Parte do Congresso foi realizado na Sinagoga Har Tzion, em Belo Horizonte (MG). (Foto: Ministério Ensinando de Sião)

Por outro lado, o ministério destaca que não tem o interesse de pregar o Judaísmo para a Igreja Cristã. “Somos contra judaização de quem não é judeu, somos contra a conversão ao judaísmo, somos contra a circuncisão de quem não é judeu. Nós devemos basear o nosso ensino no mesmo ensino da Igreja do primeiro século. Eles se baseavam na doutrina dos apóstolos e dos profetas. Nós também baseamos a nossa doutrina no ensino apostólico e dos profetas”, esclarece o rabino.

“Nós cremos assim como Paulo ensinou: o judeu deve viver como judeu e o não judeu deve viver como não judeu. Cada um permaneça como foi plantado. O importante é guardar os mandamentos de Deus.
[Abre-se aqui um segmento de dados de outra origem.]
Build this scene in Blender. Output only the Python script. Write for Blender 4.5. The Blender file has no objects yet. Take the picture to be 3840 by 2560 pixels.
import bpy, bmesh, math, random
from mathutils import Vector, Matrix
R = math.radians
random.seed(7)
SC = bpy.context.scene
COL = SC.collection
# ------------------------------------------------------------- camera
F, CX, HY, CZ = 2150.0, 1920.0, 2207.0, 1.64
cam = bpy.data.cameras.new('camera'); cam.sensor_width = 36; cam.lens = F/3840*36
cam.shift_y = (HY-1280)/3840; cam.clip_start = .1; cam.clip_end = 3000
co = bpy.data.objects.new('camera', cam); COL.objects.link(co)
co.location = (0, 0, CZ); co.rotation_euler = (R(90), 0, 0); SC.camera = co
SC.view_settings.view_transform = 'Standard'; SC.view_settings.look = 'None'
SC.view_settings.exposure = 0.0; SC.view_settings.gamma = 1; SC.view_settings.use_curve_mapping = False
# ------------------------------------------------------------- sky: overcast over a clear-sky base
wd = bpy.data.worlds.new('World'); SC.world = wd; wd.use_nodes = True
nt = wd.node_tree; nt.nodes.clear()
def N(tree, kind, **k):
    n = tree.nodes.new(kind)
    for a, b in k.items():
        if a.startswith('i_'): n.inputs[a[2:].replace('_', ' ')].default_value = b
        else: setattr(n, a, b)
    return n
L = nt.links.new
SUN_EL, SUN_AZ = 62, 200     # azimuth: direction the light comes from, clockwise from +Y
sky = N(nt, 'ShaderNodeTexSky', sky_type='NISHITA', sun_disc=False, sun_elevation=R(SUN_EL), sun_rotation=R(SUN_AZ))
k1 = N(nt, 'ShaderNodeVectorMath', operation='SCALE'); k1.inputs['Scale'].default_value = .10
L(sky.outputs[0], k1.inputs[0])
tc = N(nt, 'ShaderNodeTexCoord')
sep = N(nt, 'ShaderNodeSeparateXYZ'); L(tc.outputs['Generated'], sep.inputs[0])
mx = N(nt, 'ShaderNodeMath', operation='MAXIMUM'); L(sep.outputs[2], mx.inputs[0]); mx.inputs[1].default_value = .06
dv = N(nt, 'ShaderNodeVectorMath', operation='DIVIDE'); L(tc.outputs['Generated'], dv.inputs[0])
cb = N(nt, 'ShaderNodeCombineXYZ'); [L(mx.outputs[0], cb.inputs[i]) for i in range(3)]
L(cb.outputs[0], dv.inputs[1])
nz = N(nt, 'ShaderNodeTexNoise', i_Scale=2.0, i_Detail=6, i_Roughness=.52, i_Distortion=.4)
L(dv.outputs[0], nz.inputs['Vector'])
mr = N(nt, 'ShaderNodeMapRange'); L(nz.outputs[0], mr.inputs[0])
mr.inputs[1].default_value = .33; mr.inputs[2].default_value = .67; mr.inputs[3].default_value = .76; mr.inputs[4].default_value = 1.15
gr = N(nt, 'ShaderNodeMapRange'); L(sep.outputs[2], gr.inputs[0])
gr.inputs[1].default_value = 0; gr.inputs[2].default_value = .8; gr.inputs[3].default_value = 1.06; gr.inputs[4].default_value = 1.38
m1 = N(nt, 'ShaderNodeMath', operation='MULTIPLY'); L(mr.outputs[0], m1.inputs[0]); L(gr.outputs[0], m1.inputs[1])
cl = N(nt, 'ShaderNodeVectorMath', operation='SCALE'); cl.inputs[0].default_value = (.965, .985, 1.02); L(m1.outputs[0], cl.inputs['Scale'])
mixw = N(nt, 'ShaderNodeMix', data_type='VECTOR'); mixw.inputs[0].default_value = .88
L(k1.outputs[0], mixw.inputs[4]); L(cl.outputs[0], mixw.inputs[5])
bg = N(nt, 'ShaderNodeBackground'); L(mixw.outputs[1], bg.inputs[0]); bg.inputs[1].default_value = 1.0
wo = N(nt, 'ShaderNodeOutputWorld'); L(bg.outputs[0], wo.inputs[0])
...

Ao mesmo tempo, há uma unidade, porque há muitas práticas, doutrinas e tradições que unem o povo de Deus, comuns a judeus e não judeus”, acrescenta.

Lei e graça

Zandona classifica como errôneo o ensino de que Jesus Cristo anulou a lei e que o Antigo Testamento não se aplica mais aos dias atuais. “[Na Bíblia] nós vemos uma conexão das nações com Israel. Não com aquilo que é judaico, mas com aquilo que faz parte da herança do povo de Deus: as festas e as leis, que hoje são parâmetro de moral e conduta para toda a sociedade ocidental”, afirma. “A lei contém o caráter e o coração de Deus”.

O rabino ainda observa que os ensinos do apóstolo Paulo não são contra a lei, conforme alguns cristão vêm interpretando ao longo dos séculos. “Esse antagonismo foi criado pelos teólogos da igreja histórica e não pelo autor, apóstolo Paulo. Deve-se voltar à compreender Paulo no contexto original, saber a quem ele direcionava aquelas admoestações e entender que ele não tinha dupla personalidade, ele era um só — judeu, fariseu e irrepreensível no tocante à lei de Deus”.

Sobre o evento

O 12º Congresso Internacional Restaurando as Raízes da Igreja Rumo ao 1º Século foi realizado em Belo Horizonte entre 11 e 12 de fevereiro, com o tema “De geração em Geração - Como manter nossa família no Caminho do Eterno”.

O Ensinando de Sião foi fundado em parceria com o rabino israelense Joseph Shulam, uma das maiores autoridades do judaísmo messiânico no mundo, que também foi um dos palestrantes do evento. Shulam foi criado em Israel, mas foi expulso de casa por causa de sua fé em Jesus depois de ser batizado, aos 16 anos de idade. Foi acolhido por cristãos nos Estados Unidos e retornou para Israel aos 20 anos, para se envolver em um estudo rabínico intenso e conhecer mais sobre as tradições judaicas.


Rabinos Marcelo Guimarães, Matheus Zandona e prof. Daniel Stern (acima) e rabinos Jonathan Bernis e Joseph Shulam (abaixo). (Foto: Ministério Ensinando de Sião)

A partir de então, Shulam criou um ministério de ensino chamado Netivyah Bible Instruction Ministry, considerado um dos trabalhos judaico-messiânicos mais antigos de Israel. No início de seu ministério, havia cerca de 50 judeus crentes. Hoje, há cerca de 20 mil judeus messiânicos em Israel e cerca de 350 mil em todo o mundo.

O evento também contou com a participação do rabino americano Jonathan Bernis, presidente do Jewish Voice Ministries International e Daniel Stern, professor de teologia e um dos diretores do ministério Netivyah.